What is the Black Theatre Movement or Black Arts Movement?

Black theatre movement is an artistic and dramatic movement that included drama which, initially, was concerned with the consciousness and identity of black Americans, and a kind of movement which has had considerable influence outside America and which has in turn been affected by the Black Power and the Civil Rights movements.

During the 1960s the black theatre movement became progressively more radical and there was an increasing tendency among black playwrights to dissociate themselves from the white American theatre and put on performances for black audiences only. A kind of side effect has been the use of all-black casts for plays by Shakespeare and other dramatists, including Thomas Beckett (Waiting for Godot, for instance). The movement had some influence in England, for example at the Dark and Light Theatre in Brixton, London.

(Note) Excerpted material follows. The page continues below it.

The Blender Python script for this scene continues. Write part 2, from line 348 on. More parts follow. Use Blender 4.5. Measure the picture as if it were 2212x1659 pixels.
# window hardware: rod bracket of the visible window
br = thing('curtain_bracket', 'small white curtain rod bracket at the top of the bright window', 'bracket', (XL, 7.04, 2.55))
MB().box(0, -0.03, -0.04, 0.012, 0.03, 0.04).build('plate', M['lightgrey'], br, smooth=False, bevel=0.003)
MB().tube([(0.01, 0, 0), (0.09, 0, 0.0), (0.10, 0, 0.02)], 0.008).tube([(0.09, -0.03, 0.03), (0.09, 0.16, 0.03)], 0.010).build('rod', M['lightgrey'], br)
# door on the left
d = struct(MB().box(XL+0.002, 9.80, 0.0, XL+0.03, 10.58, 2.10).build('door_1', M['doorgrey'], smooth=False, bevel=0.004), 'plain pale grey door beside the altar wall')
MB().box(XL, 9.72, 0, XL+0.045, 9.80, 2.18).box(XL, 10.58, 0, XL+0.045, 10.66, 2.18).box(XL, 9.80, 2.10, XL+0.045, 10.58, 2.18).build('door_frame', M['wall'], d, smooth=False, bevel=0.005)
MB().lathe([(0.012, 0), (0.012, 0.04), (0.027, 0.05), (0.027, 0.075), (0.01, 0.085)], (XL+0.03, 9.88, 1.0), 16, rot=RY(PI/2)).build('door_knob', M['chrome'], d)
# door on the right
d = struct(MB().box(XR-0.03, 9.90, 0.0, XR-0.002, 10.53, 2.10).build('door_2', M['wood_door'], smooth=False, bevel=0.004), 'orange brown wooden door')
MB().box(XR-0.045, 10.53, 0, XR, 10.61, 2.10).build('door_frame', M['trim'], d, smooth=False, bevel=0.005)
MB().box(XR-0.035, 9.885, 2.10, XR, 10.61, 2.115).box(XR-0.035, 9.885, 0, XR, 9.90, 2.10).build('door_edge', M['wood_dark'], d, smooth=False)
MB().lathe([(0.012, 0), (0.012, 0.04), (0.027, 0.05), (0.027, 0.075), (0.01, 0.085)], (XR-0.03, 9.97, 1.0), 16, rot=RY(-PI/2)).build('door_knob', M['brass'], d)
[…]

The first major work by a black dramatist is generally reckoned to be James Brown’s King Shotaway (1823), William Wells Brown’s The Escape; or, A Leap for Freedom (1858), Angelina W. Grimké’s Rachel (1916), Lorraine Hansberry’s A Raisin in the Sun (1959),  Other black playwrights of this movement include James Baldwin, Le Roi Jones (who changed his name to Amamu Amiri Baraka) and Ed Bullins. West African dramatists – especially Wole Soyinka – have also made a contribution, as has Aimé Césaire, the Martinique-born writer.